On Inferring Autonomous System Relationships in the Internet

L. Gao, "On Inferring Autonomous System Relationships in the Internet," IEEE/ACM Transactions on Networks, V. 9, N. 6, (December 2001), pp. 733-745.

One line summary: This paper provides a heuristic for classifying relationships between autonomous systems in the internet into provider-customer, peering, and sibling relationships and evaluates the inferences of the heuristics using AT&T internal data as well as the WHOIS lookup service.

Summary

This paper proposes a method for classifying relationships between Autonomous Systems (ASs) into provider-customer, peering, and sibling relationships. These relationships are based on routing and commercial contractual relationships between administrative entities. The classification is tested using BGP routing table data collected via RouteViews. It is verified using AT&T internal information about its ASs and their relationship with neighboring ASs, as well as by using the WHOIS lookup service. The paper first reviews BGP routing and policies. BGP speaking routers in an AS enforce import policies to determine which paths to include and use in their routing tables, and export policies to determine which paths to advertise to neighbors. The relationships between an AS and its neighbors determine what export policies the AS enforces.
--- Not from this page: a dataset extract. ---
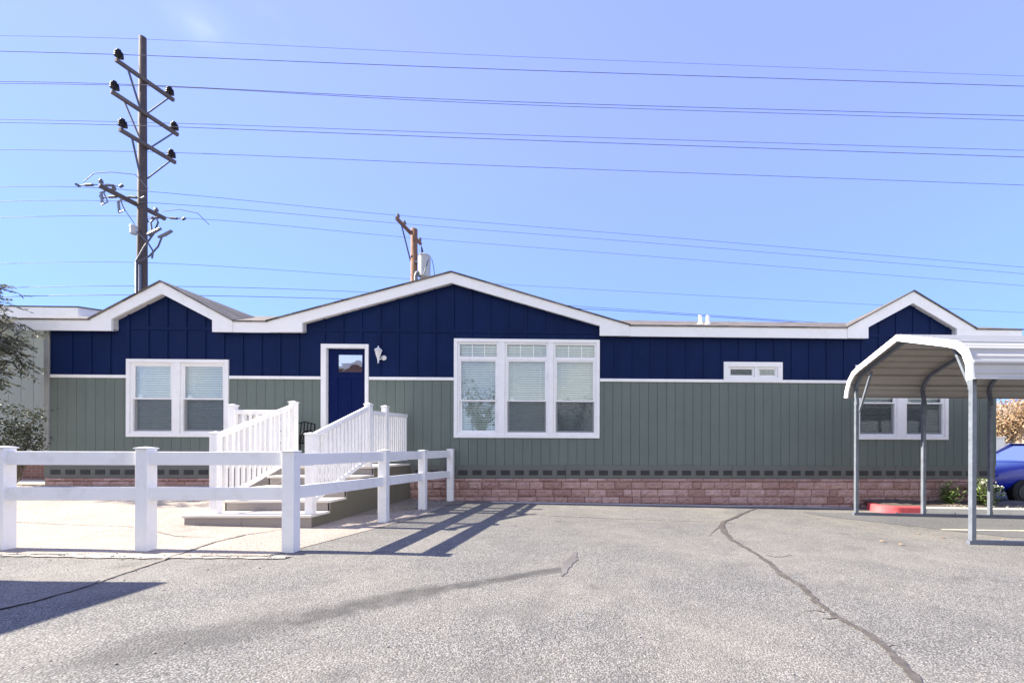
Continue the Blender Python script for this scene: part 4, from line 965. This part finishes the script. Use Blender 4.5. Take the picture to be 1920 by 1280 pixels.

In general, ASs follow the selective export rule, which basically states that an AS will not export its provider or peer routes to its providers or peers and it will export customer, provider, and peer routes with its siblings and customers. This rule leads to the property that the AS path of a BGP routing table entry will be valley free. For a valley free AS path there is an uphill portion of the path that consists only of customer-to-provider or sibling-to-sibling edges and a downhill path that consists only of provider-to-customer or sibling-to-sibling links. The uphill and downhill paths may be connected by a peer-to-peer link. From these definitions it is possible to define maximal uphill and maximal downhill paths. In addition, the uphill top provider is defined as the AS with the highest degree, or largest size, among all the ASs in the maximal uphill path, and the downhill top provider is defined analogously. The overall top provider is the AS with the highest degree among the uphill and downhill top providers.

Given these considerations, the basic heuristic of used to classify edges between ASs is as follows: it looks through the AS path of each BGP routing table entry. It defines the highest degree AS as the top provider. The consecutive AS pairs before the top provider are then either customer-to-provider links or sibling-to-sibling links, and those after the top provider are either provider-to-customer links or sibling-to-sibling links. A refined version of the heuristic attempts to reduce the possibility of incorrect inference from routing misconfigurations by only concluding a transit relationship exists if a certain number of routing table entries imply that. The final version of the algorithm attempts to identify peering relationships by identifying potential peers based on similarity of size (i.e. it assumes the degree of two ASs that have a peering relationship do not differ by more than a certain factor, R, that must be fine-tuned) and concludes that two ASs have a peering relationship if neither of the two provides transit for the other.

The author then compares the inferences of the algorithms with AT&T internal information. The algorithm tends to correctly infer customer relationships correctly most of the time and peering relationships a large part of the time, but tends to incorrectly infer sibling relationships. The author gives several reasons for incorrectly inferring sibling relationships, including router misconfigurations, unusual AS relationships, and heuristic inaccuracy.

Critique

I didn’t like this paper as much as the last one. I thought the author did a nice job of laying out the reasoning behind inferring the AS relationships but it could have been explained in fewer words; I also thought too much space was spent on reviewing BGP routing and policies. The heuristics didn’t do very well and they seemed pretty basic, so work that improves upon these methods would be interesting to see. I question the heuristics’ reliance on the degree or size of an AS as a way of classifying relationships, for instance, in determining peering relationships. And related to this, as the author says, the necessity of a parameter like R for determining how different in size two ASs have to be to be disqualified from consideration as peers is unfortunate. I am curious as to why the heuristic did so poorly in classifying sibling relationships but not the others. Although reasons were given they weren’t entirely satisfying and they could certainly be explored in more depth.